Fessenheim: Et les voisins allemands, que pensent-ils de la plus vieille centrale française?
NUCLEAIRE Habitués à vivre à proximité de la centrale, les riverains allemands ne sont pas forcément inquiets, mais attendent la fermeture de la plus vieille installation française…
En descendant la plaine du Rhin, de Karlsruhe à Bâle, l’autoroute 5 passe à un kilomètre seulement de la centrale nucléaire de Fessenheim. Pourtant, sur l’aire toute proche, l’avenir de la plus vieille installation française de ce type n’est pas tellement un sujet de discussion. Depuis près de 40 ans, les riverains allemands ont appris à vivre avec.
« On le sait, mais on n’y pense pas, confie Philipp, pas particulièrement antinucléaire, à la caisse de la station essence. Après, elle est très âgée, c’est sûr.
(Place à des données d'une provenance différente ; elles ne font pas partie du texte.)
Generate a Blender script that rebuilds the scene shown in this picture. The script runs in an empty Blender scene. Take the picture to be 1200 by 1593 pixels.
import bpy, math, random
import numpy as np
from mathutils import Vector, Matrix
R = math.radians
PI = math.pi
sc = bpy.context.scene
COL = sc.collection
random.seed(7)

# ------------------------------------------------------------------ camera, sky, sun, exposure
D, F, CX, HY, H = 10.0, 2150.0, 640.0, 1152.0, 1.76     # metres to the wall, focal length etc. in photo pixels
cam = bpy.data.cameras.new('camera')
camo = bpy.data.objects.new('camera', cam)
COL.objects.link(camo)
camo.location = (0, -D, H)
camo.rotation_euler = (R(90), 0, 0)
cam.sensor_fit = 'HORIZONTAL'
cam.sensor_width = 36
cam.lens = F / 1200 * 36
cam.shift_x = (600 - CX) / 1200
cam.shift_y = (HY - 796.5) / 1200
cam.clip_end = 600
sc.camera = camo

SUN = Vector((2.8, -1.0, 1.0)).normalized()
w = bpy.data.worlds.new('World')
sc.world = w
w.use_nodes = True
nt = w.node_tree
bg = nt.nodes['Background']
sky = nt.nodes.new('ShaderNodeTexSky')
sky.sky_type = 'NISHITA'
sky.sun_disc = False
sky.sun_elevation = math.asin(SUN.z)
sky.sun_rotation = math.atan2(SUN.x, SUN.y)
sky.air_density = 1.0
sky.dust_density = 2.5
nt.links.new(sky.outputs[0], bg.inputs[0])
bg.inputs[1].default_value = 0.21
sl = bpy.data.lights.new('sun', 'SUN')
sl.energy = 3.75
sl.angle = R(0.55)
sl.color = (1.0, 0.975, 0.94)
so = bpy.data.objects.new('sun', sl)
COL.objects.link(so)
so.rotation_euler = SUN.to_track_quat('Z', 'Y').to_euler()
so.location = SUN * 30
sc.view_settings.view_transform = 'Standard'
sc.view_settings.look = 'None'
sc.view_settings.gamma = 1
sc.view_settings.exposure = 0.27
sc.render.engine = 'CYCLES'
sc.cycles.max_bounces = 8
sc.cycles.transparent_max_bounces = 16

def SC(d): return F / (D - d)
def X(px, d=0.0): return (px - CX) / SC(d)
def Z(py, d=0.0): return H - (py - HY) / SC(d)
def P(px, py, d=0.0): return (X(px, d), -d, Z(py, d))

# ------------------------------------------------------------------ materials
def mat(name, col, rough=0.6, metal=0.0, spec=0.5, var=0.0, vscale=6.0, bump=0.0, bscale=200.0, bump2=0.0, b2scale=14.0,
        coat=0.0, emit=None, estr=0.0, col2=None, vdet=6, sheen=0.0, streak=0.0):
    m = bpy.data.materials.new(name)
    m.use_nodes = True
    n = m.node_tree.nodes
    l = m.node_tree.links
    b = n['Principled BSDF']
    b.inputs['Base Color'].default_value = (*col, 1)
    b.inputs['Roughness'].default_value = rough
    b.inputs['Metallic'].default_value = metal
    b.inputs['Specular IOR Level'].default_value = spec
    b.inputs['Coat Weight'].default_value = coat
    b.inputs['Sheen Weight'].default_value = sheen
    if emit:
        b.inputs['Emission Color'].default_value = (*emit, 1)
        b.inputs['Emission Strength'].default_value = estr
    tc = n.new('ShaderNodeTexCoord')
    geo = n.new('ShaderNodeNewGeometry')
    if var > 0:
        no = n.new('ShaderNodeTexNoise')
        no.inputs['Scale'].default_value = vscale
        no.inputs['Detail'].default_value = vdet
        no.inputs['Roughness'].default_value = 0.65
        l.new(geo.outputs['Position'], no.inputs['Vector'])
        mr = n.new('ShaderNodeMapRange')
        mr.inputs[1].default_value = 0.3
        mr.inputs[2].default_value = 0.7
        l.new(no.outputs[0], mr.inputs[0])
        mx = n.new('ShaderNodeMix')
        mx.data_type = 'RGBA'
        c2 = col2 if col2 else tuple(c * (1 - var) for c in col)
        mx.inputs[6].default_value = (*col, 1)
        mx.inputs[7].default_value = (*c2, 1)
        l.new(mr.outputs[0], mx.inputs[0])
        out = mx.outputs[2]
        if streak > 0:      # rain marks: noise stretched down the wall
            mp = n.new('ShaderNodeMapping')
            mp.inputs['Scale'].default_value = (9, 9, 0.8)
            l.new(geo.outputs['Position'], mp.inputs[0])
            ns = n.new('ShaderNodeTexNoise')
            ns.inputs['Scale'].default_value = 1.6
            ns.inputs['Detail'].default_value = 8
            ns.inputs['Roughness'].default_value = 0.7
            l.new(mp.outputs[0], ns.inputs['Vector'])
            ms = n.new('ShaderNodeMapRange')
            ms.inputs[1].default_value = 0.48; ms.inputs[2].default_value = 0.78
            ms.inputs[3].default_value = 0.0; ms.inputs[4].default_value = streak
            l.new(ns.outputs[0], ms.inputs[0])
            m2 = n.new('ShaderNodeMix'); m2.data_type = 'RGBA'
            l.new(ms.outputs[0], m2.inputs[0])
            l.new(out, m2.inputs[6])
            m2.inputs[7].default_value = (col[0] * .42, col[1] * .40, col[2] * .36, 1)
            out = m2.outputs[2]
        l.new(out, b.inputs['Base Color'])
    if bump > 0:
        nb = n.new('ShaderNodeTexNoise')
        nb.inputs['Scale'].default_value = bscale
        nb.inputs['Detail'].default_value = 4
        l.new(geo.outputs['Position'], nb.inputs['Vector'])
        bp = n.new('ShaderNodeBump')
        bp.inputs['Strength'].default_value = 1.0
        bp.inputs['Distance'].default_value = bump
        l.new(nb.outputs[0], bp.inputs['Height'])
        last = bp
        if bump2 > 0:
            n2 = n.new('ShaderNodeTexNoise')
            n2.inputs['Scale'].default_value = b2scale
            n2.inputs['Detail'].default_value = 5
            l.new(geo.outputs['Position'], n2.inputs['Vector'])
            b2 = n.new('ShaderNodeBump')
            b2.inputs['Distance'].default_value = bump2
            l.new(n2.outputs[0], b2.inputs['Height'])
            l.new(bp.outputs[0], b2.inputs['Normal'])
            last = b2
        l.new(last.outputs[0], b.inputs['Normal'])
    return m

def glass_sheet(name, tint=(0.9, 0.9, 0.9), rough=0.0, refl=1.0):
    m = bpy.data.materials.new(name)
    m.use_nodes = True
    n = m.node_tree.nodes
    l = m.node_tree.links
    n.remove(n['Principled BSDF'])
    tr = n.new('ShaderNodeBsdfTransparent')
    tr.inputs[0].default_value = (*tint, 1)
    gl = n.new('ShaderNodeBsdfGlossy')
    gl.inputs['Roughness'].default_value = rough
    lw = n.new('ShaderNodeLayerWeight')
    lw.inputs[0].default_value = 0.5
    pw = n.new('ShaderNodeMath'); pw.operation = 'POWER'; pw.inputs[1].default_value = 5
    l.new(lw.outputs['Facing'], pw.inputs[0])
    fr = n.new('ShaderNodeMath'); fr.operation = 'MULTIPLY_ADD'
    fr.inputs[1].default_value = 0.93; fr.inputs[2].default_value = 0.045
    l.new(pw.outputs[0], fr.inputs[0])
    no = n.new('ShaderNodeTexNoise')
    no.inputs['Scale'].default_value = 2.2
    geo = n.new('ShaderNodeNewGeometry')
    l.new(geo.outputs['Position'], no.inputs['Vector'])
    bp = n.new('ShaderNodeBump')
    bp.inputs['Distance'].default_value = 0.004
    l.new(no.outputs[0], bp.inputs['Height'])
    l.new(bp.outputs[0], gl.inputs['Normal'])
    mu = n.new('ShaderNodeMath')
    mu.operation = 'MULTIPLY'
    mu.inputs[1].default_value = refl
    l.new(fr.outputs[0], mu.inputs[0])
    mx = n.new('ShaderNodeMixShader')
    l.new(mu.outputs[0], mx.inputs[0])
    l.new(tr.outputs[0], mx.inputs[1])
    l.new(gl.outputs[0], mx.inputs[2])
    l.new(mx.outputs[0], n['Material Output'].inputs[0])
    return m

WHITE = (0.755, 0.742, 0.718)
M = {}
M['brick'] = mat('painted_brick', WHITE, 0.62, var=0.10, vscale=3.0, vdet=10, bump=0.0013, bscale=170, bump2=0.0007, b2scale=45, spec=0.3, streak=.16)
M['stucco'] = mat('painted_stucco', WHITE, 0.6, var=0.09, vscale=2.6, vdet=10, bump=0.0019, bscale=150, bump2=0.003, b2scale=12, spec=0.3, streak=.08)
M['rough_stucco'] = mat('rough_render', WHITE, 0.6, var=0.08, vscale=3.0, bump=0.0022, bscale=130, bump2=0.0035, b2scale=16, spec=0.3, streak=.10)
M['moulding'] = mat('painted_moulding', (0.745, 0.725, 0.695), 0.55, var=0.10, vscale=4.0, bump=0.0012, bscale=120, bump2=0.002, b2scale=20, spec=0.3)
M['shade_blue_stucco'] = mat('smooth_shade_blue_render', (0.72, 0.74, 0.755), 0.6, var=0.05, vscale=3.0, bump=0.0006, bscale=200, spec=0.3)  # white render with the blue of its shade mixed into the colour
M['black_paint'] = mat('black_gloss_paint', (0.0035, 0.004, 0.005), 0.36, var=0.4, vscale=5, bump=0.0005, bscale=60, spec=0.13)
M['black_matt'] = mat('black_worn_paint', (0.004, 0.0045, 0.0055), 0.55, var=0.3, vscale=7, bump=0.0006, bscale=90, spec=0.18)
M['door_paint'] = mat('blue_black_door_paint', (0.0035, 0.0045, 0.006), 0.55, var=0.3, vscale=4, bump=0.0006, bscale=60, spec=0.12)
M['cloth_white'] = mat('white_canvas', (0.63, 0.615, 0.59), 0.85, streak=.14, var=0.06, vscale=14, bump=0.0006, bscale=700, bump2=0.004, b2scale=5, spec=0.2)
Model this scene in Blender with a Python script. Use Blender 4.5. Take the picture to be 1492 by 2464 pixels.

Une nouvelle serait peut-être plus sûre, mais ça veut dire quoi, plus sûre ? » Dans un pays où la sortie du nucléaire est annoncée d’ici 2022, beaucoup attendent néanmoins la fermeture de Fessenheim.
« La population n’est jamais prise en compte »
Alors que le conseil d’administration d’EDF pourrait finalement l’acter ce jeudi, les plus âgés sont peut-être les premiers à le souhaiter. Dans le village le plus proche de Bremgarten, en cette fin d’hiver, Tobias, à la caserne des pompiers, est plutôt fataliste : « On ne peut jamais être sûr de la sécurité, c’est le même problème depuis longtemps… »
Ses enfants, sa femme, sa famille vivent ici à proximité. Alors Fessenheim, il ne l’oublie jamais totalement. « En France, c’est une question énergique, embraye Volkeu, son collègue. Mais la population n’est pas prise en compte, encore moins de l’autre côté du Rhin. Ça dure, il y a eu des manifestations, mais ils nous rient au nez. »
« Fessenheim est proche, il y a des problèmes de temps en temps… »
Dans la boulangerie d’Eschbach, à peine plus loin, Brigitte, la cinquantaine, n’en discute jamais vraiment avec ses clients. Mais elle y pense. « Ma fille est née un an après Tchernobyl, je ne l’ai jamais vraiment oublié, justifie-t-elle. C’est juste à côté, et puis il y a des problèmes de temps en temps… Elle pourrait être remplacée par une autre industrie. »
Comme elle, sa voisine, coiffeuse du même âge et aux panneaux solaires sur son toit a du mal à comprendre pourquoi le problème de l’énergie n’est pas pris plus largement en compte en France.
« D’autres sources sont plus raisonnées, ajoute encore une fleuriste, mesurée, du côté d’Heitersheim. En tout cas, il serait mieux que cette centrale s’arrête. Pour le futur, pour nos enfants… »
« Le danger est réel, les problèmes techniques sont des faits »
Arrivé il y a trois ans à la tête du service de la protection de l’environnement de Fribourg, plus grosse cité voisine, Klaus von Zahn a pris l’habitude de vanter les mérites de sa nouvelle ville. « Avec un seul bémol, le danger réel que représente Fessenheim, et c’est loin d’être théorique, les problèmes techniques sont des faits. »
Ville allemande verte par excellence, la position de la municipalité est claire. « La sécurité n’est plus suffisante, embraye Klaus von Zahn. Nous ne comprenons pas pourquoi elle a été encore et encore prolongée ces dernières années. » S’il n’oublie pas les déceptions passées, il voit ce jeudi comme la plus grande chance d’assister enfin à sa fermeture, qui prendra quand même plusieurs mois.